Friday, January 1, 2010

Constants To Functions

The better title would be "How to simulate Eagerness Lazily." But then, there's no solution yet.

The question is how in a lazy LCi calculus it is enforced that a call is strict in it's arguments. The answer, just doodling here, might be to shift the meaning of constants such that they are applied to the calls, i.e. constants are functions, under lazy reduction. A bit dirty, since constants and calls are seen as separate entities -have different semantics- under different rewrite strategies.

Thus, 'print (1 + 2) * 3' would be compiled to '((((2 1) +) 3) *) print,' where a bold emphasized constant denotes a lazy constant.
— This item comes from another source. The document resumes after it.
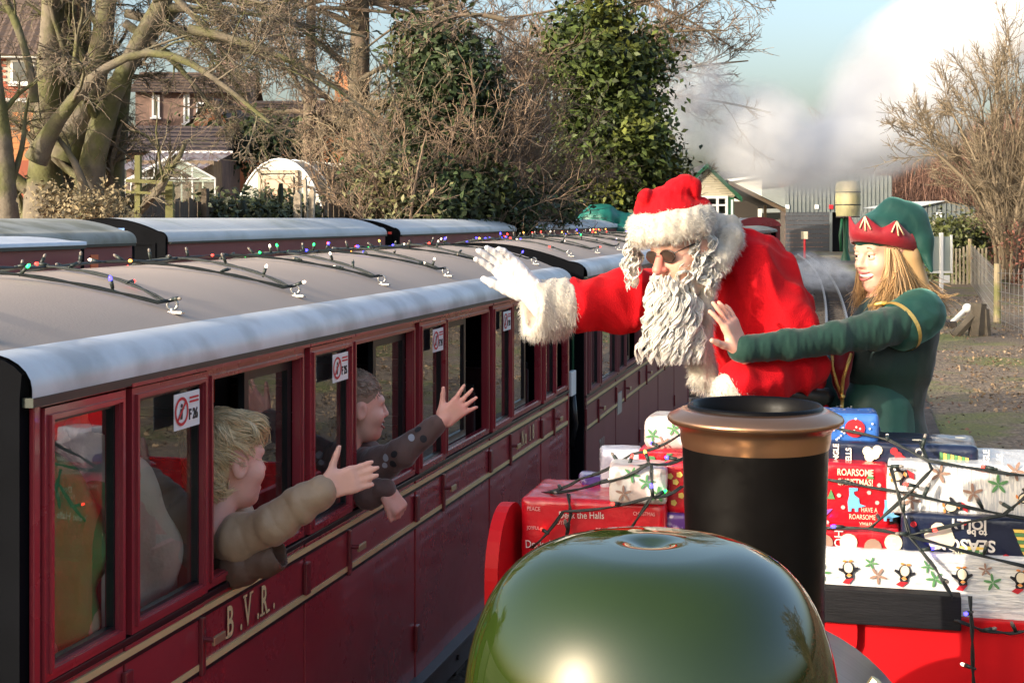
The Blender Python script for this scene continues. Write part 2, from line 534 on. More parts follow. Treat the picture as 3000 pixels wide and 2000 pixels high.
# trackbed sheets: dark oily ballast under each line
m_bed = mat("trackbed_ballast", (.12, .095, .075), .95, var=.5, vscale=20, bump=.9, bscale=40, col2=(.07, .055, .045), c2scale=1.1)
def bed(xc, w, y0, y1, name, z):
    v = []; f = []
    ys = np.linspace(y0, y1, 60)
    for i, y in enumerate(ys):
        v += [(xc - w + track_x(y), y, z), (xc + w + track_x(y), y, z)]
        if i: f.append((2 * i - 2, 2 * i - 1, 2 * i + 1, 2 * i))
    return structure(link(name, raw_mesh(name, v, f), m_bed))
bed(-1.2, 1.9, -4, 95, "trackbed", .030)
bed(-6.9, 1.0, -4, 60, "trackbed_siding", .030)

# rails and sleepers of the line ahead of the wagon
m_rail = mat("rail_steel", (.30, .28, .27), .38, metal=.85, var=.2, vscale=6)
m_sleeper = mat("creosoted_sleeper", (.055, .045, .038), .9, var=.35, vscale=9, bump=.5)
def rail(xo, y0, y1, n=40):
    prof = [(-.03, .0), (.03, .0), (.012, .012), (.010, .045), (.018, .05), (.018, .065), (-.018, .065), (-.018, .05), (-.010, .045), (-.012, .012)]
    k = len(prof); v = []; f = []
    for i, y in enumerate(np.linspace(y0, y1, n)):
        for px, pz in prof: v.append((xo + track_x(y) + px, y, pz + .075))
        if i:
            for j in range(k): f.append(((i - 1) * k + j, i * k + j, i * k + (j + 1) % k, (i - 1) * k + (j + 1) % k))
    f.append(tuple(range(k))[::-1]); f.append(tuple(range((n - 1) * k, n * k)))
    return v, f
LOCO_X = -0.233
COACH_X = -2.15
sl_mesh = None
for lbl, xc in (("running line ahead of the gift wagon", LOCO_X), ("line under the near carriages", COACH_X)):
    t = thing("railway_track", "narrow gauge steel rails of the " + lbl, "railway track", (xc, 0, .04))
    for s in (-1, 1):
        v, f = rail(xc + s * .19, -2, 78)
        link("rail", raw_mesh("rail", v, f), m_rail, t)
    if sl_mesh is None:
        b = MB(); b.box((-.42, -.075, .034), (.42, .075, .085), bev=.008); sl_mesh = raw_mesh("sleeper", b.v, b.f); sl_mesh.materials.append(m_sleeper)
    for y in np.arange(6.0, 60, .62):
        o = bpy.data.objects.new("sleeper", sl_mesh); COL.objects.link(o)
        o.location = (xc + track_x(y) + random.uniform(-.03, .03), y + random.uniform(-.03, .03), 0); o.rotation_euler.z = random.uniform(-.04, .04) + .0012 * y
        adopt(o, t)
# ================================================================== carriages
m_maroon = mat("maroon_coach_paint", (.29, .032, .043), .22, var=.16, vscale=2, coat=.5, bump=.05, bscale=3.2, rvar=.22, rscale=3, col2=(.30, .052, .060), c2scale=1.3, c2lo=.5, c2hi=.8)
m_maroon_d = mat("dark_maroon_moulding", (.17, .024, .030), .3, var=.15, vscale=6, coat=.4)
m_maroon_old = mat("faded_maroon_paint", (.20, .038, .045), .5, var=.15, vscale=2, coat=.1)
m_black = mat("black_coach_end_paint", (.004, .0045, .006), .7, var=.3, vscale=5, bump=.05, bscale=12, spec=.03)
m_cream_line = mat("cream_lining_paint", (.62, .46, .22), .5, var=.1)
m_felt = mat("tan_roof_felt", (.45, .355, .285), .85, var=.07, vscale=2.2, bump=.06, bscale=160, col2=(.39, .305, .245), c2scale=.9, c2lo=.45, c2hi=.8)
m_silver = mat("silver_painted_eave", (.60, .61, .62), .42, metal=.1, var=.12, vscale=7, col2=(.44, .44, .44), c2scale=5, bump=.04, bscale=8)
m_roof_pale = mat("pale_grey_weathered_roof", (.60, .62, .62), .6, var=.1, vscale=2, col2=(.42, .45, .42), c2scale=1.6, c2lo=.5, c2hi=.75)
m_roof_mould = mat("mossy_grey_roof", (.33, .33, .29), .85, var=.2, vscale=5, col2=(.22, .22, .17), c2scale=3)
m_gutter = mat("dark_green_black_gutter", (.02, .028, .024), .4)
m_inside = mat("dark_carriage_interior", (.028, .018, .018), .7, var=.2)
m_seat = mat("dark_red_seat_cloth", (.05, .008, .010), .85, sheen=.3)
m_rubber = mat("black_window_rubber", (.010, .011, .013), .35)
m_glass = glass_mat("carriage_window_glass", refl=1.45, base=.04, dirt=.05)
m_brass = mat("worn_brass", (.50, .40, .24), .4, metal=.7, var=.15)
m_white = mat("white_notice_board", (.78, .78, .76), .5)
m_redprint = mat("red_print", (.55, .02, .03), .5)
m_blackprint = mat("black_print", (.02, .02, .02), .5)
m_steel = mat("galvanised_steel", (.42, .41, .39), .38, metal=.8, var=.15, vscale=20)
m_frame = mat("grey_underframe", (.07, .075, .08), .5, var=.2)

def roof_profile(Wd, zg, zc, nose=.085):
    """half section of the roof from the gutter (x = 0) to the crown (x = -Wd/2): eave curve then shallow arc"""
    zf = zg + nose
    eave = [(0.018, zg), (0.018, zg + .018)]
    for i in range(1, 7):
        a = i / 6 * math.pi / 2
        eave.append((0.018 - .10 * (1 - math.cos(a)), zg + .018 + (nose - .018) * math.sin(a)))
    felt = []
    x0, x1 = eave[-1][0], -Wd / 2
    for i in range(0, 13):
        t = i / 12; x = x0 + (x1 - x0) * t
        felt.append((x, zf + (zc - zf) * (1 - (1 - t) ** 2)))
    return eave, felt

def mirror_section(sec, Wd): return [(-Wd - x, z) for x, z in sec]
def sweep(b, sec, y0, y1, thick=.0, n=1):
    """strip from a section polyline swept along y"""
    ys = np.linspace(y0, y1, n + 1); k = len(sec); v = []; f = []
    for y in ys:
        for x, z in sec: v.append((x, y, z))
    for i in range(n):
        for j in range(k - 1): f.append((i * k + j, i * k + j + 1, (i + 1) * k + j + 1, (i + 1) * k + j))
    b.add(v, f)

def prism_glyphs(): pass

def window_ring(b, y0, y1, z0, z1, w, x0, x1):
    b.box((x0, y0, z0), (x1, y0 + w, z1)); b.box((x0, y1 - w, z0), (x1, y1, z1))
    b.box((x0, y0 + w, z0), (x1, y1 - w, z0 + w)); b.box((x0, y0 + w, z1 - w), (x1, y1 - w, z1))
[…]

It would reduce the following way:

    ((((2 1) +) 3) *) print
→  {reduce 2 1 to F, F expects a function taking two integers} 
    (((F +) 3) *) print
→  {reduce F + to 3}
     ((3 3) *) print
→  {reduce 3 3 to G}
     (G *) print
→  {reduce G * to 9}
     9 print

Ah well, reverse polish on a stack machine. Guess if you would know LC/ Haskell better than me this would be a standard technique. Or, should it be: '((((2 +) 1) *) 3) print'?

It breaks, for now, but the answer is somewhere there, I guess. Is '((1 2) +) (( 1 2) +) *' valid? Or, can you assume it would just never be generated? When an argument is fully reduced, swap the next argument to head position? Can you guarantee that a swap is the last thing to do lazily? It might just be impossible? I need a book...

The central idea: make arguments functions, evaluate arguments first, swap each argument with the next argument when it is reduced.

010210: I am pretty sure I am reinventing the encoding of integers in LC here, or something close to it. Just use those, or a more concrete representation, and make a call continue by evaluating the next call could be sufficient.